Neoclassicism (music) Definition from Encyclopedia Dictionaries & Glossaries
Wikipedia English - The Free Encyclopedia
Neoclassicism in music was a twentieth-century trend, particularly current in the period between the two World Wars, in which composers sought to return to aesthetic precepts associated with the broadly defined concept of "classicism", namely order, balance, clarity, economy, and emotional restraint. As such, neoclassicism was a reaction against the unrestrained emotionalism and perceived formlessness of late Romanticism, as well as a "call to order" after the experimental ferment of the first two decades of the twentieth century. The neoclassical impulse found its expression in such features as the use of pared-down performing forces, an emphasis on rhythm and on contrapuntal texture, an updated or expanded tonal harmony, and a concentration on absolute music as opposed to Romantic program music. In form and thematic technique, neoclassical music often drew inspiration from music of the 18th century, though the inspiring canon belonged as frequently to the Baroque and even earlier periods as to the Classical period—for this reason, music which draws inspiration specifically from the Baroque is sometimes termed Neo-Baroque music.
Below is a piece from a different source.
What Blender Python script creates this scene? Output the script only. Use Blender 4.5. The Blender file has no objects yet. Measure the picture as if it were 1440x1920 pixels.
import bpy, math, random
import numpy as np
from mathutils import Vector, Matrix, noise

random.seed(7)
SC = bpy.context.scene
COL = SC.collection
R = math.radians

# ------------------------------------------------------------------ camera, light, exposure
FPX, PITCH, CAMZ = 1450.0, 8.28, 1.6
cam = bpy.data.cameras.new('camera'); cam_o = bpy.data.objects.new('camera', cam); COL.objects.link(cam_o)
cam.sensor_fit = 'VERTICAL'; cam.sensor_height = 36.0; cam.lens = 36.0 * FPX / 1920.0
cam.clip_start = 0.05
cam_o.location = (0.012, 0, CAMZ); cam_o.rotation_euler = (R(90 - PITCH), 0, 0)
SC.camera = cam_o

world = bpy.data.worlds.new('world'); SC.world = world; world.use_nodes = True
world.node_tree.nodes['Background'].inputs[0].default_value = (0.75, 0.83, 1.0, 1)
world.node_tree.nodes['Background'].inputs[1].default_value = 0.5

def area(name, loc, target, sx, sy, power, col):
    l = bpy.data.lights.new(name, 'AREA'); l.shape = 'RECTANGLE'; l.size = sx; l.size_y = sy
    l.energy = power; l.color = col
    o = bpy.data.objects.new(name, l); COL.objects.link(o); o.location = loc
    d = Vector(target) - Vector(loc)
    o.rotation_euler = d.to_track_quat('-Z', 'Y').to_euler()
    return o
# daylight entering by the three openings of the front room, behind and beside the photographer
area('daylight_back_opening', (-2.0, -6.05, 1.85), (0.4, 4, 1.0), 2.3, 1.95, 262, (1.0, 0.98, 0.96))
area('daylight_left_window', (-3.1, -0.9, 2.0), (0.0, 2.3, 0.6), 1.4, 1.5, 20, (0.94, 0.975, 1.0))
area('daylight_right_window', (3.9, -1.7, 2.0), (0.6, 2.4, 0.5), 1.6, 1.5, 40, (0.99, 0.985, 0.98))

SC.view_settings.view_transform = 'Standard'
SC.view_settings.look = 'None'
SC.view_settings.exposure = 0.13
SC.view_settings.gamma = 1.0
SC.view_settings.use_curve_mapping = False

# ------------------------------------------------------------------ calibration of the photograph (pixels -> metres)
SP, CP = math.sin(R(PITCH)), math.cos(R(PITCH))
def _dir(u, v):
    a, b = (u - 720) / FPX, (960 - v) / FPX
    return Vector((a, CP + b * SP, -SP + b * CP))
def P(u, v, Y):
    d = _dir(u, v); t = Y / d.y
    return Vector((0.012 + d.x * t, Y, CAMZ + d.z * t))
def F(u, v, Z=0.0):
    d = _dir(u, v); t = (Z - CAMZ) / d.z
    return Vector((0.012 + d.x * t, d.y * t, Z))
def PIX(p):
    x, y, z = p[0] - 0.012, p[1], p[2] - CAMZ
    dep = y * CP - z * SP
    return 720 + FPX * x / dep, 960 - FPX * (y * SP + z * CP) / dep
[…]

Neoclassicism had two distinct national lines of development, French (proceeding partly from the influence of Erik Satie and represented by Igor Stravinsky), and German (proceeding from the "New Objectivity" of Ferruccio Busoni and represented by Paul Hindemith.) Neoclassicism was an aesthetic trend rather than an organized movement; even many composers not usually thought of as "neoclassicists" absorbed elements of the style.